The movie does do one interesting thing. It starts off making one character seem to be the sociopathic predator and then reveals that no, that person is really no more than a sad, pathetic wreck of a human being, while the apparently sad, pathetic wreck turns out to be the true sociopath. It’s a neat little trick and it helps make the last third of the movie the strongest and most riveting section. But in the end, it’s not really enough and the movie falls short of what it might have been.

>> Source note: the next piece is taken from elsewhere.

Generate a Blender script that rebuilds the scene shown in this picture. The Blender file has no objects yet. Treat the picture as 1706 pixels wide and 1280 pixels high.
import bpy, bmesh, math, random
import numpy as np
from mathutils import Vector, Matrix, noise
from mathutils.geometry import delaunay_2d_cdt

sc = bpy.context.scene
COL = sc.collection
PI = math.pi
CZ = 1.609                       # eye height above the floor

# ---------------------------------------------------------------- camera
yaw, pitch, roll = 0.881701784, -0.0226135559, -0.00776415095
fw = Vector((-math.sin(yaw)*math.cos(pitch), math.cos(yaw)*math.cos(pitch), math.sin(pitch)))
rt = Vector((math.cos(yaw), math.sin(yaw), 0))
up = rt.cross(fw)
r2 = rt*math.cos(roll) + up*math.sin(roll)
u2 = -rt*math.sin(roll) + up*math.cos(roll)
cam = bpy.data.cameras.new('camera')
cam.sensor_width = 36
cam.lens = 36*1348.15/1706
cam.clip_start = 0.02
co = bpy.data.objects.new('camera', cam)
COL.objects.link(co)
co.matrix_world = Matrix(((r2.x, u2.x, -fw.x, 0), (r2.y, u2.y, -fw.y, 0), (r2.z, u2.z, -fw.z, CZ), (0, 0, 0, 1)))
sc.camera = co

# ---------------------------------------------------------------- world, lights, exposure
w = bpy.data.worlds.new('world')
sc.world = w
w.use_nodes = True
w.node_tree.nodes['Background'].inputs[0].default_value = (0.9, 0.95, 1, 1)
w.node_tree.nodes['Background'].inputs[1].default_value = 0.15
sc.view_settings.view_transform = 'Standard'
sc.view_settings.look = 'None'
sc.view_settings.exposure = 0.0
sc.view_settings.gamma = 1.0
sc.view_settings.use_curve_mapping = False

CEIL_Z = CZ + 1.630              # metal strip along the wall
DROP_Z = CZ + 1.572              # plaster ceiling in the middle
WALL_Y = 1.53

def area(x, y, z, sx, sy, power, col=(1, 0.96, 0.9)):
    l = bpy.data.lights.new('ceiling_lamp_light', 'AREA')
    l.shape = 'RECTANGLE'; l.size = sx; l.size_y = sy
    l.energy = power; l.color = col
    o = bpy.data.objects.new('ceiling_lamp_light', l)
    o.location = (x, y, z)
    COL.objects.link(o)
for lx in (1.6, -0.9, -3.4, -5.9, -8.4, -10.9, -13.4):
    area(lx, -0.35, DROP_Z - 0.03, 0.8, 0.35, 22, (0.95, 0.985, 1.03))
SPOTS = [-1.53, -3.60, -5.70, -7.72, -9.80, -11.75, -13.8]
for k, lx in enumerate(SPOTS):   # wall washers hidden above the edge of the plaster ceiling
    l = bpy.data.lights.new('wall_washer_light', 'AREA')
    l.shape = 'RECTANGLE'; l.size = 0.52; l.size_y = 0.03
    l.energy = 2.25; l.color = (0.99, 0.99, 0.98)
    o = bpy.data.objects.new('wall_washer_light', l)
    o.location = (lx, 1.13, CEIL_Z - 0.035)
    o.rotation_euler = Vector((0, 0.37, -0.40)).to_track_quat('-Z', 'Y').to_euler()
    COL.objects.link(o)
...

15 Years and One Day is Spain’s entry in the 2014 Foreign Language Film Oscar category. Ostensibly it’s one of those old warhorses about an older person and a younger person finding their lives intertwined with the result that both are inevitably and forever changed. Ostensibly, I say, because if that is the point, the movie has one of the more unusual structures for such a sub-genre. The grandfather isn’t even introduced until after a third of the movie has gone by and the grandson subsequently ends up in a coma for about a third of the remainder. So just when they were supposed to have interacted in order to change each other is a bit of a mystery. There’s also some subplot about the death of a teenage bully, homophobe and sociopath in the making (an immigrant, the bad guy du jour, natch), which is never quite convincing. In other words, the film, written by Santos Mercero and Gracia Querejeta, who also directed, is what we call a bit all over the place and can’t seem to make up its mind what it wants to be about. With newcomer Aron Piper as the grandson; Maribel (Y Tu Mama Tambien) Verdu as the mother; a strong Tito Valverde as the grandfather. Also with Belen Lopez as a police officer who, for some puzzling reason, keeps shrugging off the grandson’s actions with a boys-will-be-boys attitude when the grandson is so obviously a teenage Dexter. She also seems to suggest that a gay youth who killed someone in self defense while being physically assaulted and gay bashed (and threatened with rape) is in deep do-do; that perhaps is the scariest part of the movie.